And this is probably because we have had, what?, sixty years where nothing particularly bad has happened -- no mass influenza outbreaks, no huge natural disasters, no serious civil conflicts, no harsh disruption of supply lines etc. And I think this has made people a bit naive, they don't honestly think anything bad could happen to them anymore.
I mean, we now have a generation of young voters that have never experienced a recession, half of whom have no GCSEs and a sixth of whom are functionally illiterate -- but that's by the bye.
Things can change really rapidly. Really rapidly. And our modern technological environment has actually made us, weirdly, more exposed.
One hundred years ago, if there's was a problem with a energy supply line, most people could still cook and heat their homes. That's probably true for even fifty years ago.

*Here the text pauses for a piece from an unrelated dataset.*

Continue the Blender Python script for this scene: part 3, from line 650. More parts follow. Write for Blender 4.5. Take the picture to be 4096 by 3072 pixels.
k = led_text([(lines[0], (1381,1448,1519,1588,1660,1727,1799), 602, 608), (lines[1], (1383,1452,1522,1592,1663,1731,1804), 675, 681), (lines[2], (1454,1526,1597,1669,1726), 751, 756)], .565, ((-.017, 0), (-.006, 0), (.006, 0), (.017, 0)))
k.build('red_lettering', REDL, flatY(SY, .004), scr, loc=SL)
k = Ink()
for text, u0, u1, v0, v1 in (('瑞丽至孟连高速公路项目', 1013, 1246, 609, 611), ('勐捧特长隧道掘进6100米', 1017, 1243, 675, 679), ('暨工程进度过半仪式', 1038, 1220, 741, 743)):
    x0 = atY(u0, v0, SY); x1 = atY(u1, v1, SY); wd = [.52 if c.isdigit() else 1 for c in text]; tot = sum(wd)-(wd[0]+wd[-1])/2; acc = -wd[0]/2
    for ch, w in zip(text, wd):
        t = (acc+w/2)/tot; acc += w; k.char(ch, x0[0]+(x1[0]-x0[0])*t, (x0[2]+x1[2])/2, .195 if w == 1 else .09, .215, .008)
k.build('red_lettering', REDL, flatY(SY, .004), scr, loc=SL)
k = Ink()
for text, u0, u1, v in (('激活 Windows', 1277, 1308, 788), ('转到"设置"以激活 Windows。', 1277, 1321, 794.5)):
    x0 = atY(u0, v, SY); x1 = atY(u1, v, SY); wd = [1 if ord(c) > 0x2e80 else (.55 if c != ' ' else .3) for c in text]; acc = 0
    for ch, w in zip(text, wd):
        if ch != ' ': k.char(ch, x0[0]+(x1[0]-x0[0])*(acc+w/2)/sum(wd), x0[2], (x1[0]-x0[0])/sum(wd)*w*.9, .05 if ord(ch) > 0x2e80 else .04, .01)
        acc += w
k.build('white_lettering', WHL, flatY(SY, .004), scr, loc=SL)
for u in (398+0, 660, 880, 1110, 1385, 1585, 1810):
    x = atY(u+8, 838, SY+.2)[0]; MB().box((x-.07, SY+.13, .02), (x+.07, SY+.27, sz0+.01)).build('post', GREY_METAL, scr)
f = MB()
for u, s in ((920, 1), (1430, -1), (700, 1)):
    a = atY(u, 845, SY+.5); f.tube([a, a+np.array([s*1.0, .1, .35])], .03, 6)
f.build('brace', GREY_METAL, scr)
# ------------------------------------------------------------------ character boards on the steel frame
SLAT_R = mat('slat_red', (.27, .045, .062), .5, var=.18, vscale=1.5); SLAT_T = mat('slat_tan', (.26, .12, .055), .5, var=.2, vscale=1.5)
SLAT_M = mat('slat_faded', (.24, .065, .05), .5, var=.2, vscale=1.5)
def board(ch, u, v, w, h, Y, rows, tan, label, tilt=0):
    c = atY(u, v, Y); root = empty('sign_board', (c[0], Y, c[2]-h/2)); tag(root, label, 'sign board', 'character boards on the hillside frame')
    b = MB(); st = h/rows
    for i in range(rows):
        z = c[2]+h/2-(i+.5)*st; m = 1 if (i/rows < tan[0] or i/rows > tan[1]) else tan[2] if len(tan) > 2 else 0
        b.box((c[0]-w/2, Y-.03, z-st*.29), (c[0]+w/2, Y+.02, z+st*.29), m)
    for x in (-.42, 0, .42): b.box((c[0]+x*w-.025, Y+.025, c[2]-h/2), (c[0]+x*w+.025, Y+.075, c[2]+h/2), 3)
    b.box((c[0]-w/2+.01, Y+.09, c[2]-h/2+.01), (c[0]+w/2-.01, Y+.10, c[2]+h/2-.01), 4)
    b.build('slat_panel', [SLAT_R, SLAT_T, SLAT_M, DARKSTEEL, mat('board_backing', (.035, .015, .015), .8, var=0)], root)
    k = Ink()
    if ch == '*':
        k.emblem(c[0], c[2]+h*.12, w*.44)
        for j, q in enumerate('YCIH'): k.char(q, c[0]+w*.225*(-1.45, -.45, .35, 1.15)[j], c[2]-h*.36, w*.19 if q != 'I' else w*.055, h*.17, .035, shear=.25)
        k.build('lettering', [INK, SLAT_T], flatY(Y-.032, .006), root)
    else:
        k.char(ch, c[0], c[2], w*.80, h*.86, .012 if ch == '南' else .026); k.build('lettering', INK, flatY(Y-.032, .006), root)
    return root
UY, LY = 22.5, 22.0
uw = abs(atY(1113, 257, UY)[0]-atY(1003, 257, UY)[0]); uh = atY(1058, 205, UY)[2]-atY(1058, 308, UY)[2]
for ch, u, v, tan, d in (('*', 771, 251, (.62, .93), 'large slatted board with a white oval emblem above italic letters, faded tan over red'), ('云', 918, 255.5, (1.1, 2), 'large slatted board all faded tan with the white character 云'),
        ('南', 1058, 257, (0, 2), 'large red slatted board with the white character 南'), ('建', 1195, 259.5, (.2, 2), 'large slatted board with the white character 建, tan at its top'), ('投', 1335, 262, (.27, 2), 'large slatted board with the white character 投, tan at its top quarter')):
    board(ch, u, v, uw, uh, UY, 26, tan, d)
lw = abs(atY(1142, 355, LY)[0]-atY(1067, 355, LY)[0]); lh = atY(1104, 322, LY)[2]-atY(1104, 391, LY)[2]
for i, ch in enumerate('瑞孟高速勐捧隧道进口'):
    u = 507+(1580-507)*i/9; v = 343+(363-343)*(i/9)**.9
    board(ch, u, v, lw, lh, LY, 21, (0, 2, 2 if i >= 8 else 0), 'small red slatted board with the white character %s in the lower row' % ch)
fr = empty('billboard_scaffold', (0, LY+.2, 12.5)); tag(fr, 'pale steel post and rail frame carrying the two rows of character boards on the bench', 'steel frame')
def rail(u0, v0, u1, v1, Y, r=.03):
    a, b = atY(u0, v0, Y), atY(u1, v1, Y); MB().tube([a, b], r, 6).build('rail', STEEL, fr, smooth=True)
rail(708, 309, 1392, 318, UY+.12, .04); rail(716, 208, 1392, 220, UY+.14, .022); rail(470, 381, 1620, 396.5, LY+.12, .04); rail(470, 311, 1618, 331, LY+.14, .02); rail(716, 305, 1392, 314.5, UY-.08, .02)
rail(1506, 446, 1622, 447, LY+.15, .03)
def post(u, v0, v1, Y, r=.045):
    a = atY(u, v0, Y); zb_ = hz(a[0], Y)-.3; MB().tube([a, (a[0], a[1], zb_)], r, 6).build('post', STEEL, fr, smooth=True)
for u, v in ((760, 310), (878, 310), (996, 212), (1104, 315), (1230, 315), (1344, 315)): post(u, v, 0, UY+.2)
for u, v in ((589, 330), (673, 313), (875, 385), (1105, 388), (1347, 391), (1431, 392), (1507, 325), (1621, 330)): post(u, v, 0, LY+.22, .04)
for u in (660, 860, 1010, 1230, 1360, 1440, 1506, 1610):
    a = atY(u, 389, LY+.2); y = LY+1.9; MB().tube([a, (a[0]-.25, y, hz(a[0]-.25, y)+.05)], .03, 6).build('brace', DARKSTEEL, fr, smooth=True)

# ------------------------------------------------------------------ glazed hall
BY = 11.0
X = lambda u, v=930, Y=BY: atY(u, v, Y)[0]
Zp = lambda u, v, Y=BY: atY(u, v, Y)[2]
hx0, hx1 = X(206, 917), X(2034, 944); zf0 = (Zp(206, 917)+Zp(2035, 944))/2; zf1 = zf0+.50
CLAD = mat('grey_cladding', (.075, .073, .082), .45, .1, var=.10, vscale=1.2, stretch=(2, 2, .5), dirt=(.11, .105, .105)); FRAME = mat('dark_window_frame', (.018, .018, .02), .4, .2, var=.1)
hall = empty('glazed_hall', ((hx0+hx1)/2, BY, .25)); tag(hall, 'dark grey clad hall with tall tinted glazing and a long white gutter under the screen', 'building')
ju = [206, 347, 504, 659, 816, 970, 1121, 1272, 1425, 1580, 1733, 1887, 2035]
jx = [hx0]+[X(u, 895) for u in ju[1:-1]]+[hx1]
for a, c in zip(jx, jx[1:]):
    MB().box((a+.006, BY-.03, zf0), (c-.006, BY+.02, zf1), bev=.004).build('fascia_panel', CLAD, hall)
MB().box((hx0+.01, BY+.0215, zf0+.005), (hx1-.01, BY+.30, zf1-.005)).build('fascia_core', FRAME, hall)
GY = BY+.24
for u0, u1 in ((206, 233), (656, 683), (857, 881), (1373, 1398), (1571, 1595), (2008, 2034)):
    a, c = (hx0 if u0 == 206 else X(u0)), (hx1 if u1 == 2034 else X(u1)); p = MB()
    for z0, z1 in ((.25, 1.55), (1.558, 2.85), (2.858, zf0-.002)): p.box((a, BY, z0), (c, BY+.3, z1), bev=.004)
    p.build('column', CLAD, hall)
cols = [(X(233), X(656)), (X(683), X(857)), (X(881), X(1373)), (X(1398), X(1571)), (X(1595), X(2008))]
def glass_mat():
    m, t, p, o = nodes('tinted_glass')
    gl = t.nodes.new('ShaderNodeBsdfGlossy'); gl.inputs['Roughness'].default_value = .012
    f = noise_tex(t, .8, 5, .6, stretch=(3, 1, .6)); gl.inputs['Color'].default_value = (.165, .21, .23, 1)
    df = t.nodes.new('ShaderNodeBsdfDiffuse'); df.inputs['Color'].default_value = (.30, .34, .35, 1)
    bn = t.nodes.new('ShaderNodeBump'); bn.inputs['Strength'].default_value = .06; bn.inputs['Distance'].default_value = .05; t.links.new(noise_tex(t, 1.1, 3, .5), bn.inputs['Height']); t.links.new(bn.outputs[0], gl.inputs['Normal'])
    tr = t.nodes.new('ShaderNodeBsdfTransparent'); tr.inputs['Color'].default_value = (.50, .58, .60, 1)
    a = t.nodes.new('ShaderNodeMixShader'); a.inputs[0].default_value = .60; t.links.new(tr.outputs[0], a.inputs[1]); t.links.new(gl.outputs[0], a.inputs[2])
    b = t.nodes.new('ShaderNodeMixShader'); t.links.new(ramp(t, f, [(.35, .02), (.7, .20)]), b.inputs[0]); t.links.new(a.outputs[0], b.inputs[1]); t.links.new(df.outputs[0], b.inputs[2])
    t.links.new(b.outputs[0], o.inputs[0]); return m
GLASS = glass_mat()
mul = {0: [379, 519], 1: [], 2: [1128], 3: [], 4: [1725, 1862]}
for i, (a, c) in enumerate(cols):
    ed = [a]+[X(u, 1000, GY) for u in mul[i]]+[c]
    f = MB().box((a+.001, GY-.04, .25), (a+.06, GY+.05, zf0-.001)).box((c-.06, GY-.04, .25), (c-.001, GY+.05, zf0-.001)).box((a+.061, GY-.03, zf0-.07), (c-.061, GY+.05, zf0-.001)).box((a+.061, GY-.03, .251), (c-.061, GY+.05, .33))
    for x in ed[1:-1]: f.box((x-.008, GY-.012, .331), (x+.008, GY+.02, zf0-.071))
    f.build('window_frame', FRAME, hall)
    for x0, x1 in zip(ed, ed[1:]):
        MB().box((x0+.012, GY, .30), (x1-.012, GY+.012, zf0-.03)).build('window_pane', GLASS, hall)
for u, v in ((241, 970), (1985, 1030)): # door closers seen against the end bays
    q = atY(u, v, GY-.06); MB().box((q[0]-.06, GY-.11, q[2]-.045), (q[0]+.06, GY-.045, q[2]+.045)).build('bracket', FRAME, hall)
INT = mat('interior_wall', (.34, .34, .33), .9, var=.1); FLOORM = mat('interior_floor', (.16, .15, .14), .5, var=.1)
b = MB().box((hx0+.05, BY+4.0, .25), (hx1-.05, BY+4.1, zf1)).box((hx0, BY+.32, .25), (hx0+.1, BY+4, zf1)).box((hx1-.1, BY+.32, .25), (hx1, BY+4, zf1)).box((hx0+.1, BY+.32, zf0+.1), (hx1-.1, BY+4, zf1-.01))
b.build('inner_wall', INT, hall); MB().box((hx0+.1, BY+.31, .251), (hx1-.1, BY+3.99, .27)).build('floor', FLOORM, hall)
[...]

Now? The gas or electric goes down and a lot of people in the UK get very cold, very quickly. They are cut off from sources of information, advice etc. In urban centres, you are looking at, what?, twenty million people who would be largely isolated in their cold homes, unable to cook etc, cut off from social networks because the mobile runs out of charge, no internet, no TV, no radio and they no longer function as part of a wider self-organising empowered community.
So, in short, the capacity for panic in such a situation is larger and swifter than it would have been sixty years ago. And with panic comes a whole heap of fear and unsocialised behaviour.
To my mind, I can't see a right wing fascist Nazi-like movement growing out of such a situation in the UK. I think we'd go more Argentina, myself, in the first instance. But I do increasingly see the possibility of a 'middle class' revolution forming, that is a revolution of working people who earn from minimum wage up to about £40K a year -- ie. 90 percent of all earners in the UK, including the modal average of £13K pa -- who decide enough is enough.
And this is quite a big pool of people. Off the top of my head, I'd say 80 percent of private sector by that date, so maybe 15 million employed earners who would sympathise, with a quarter of public sector, so another one to two million there.
So call it 16 million sympathic ears out of a working age population of 40 million. And then add the repossessed and layoffs, you could get to maybe 18 million.
That's about, more or less one in three, or one in two, sympathetics in everyone aged between 18 and 65.
In the circumstances are right, that's enough for a 'regime change'.
Of course, it all depends what sort of people you get in power after your bloodless coup, but if the circumstances were right, you could end up in a 'new paradigm' that you actually had some element of sympathy and support for because you'd spent the last five years cold, hungry, unemployed, and any income you had being destroyed by hyper inflation, and you are desparate for any hope that 'things can only get better'.
Cue a weird political figure that completely remodels the country, and you end up with, say, no rights and no freedoms, but at least you can feed your kids again.
Until said figure announces he/she is about to invade Ireland.*
*I can probably come up with a set of economic and financial scenerios for that as well.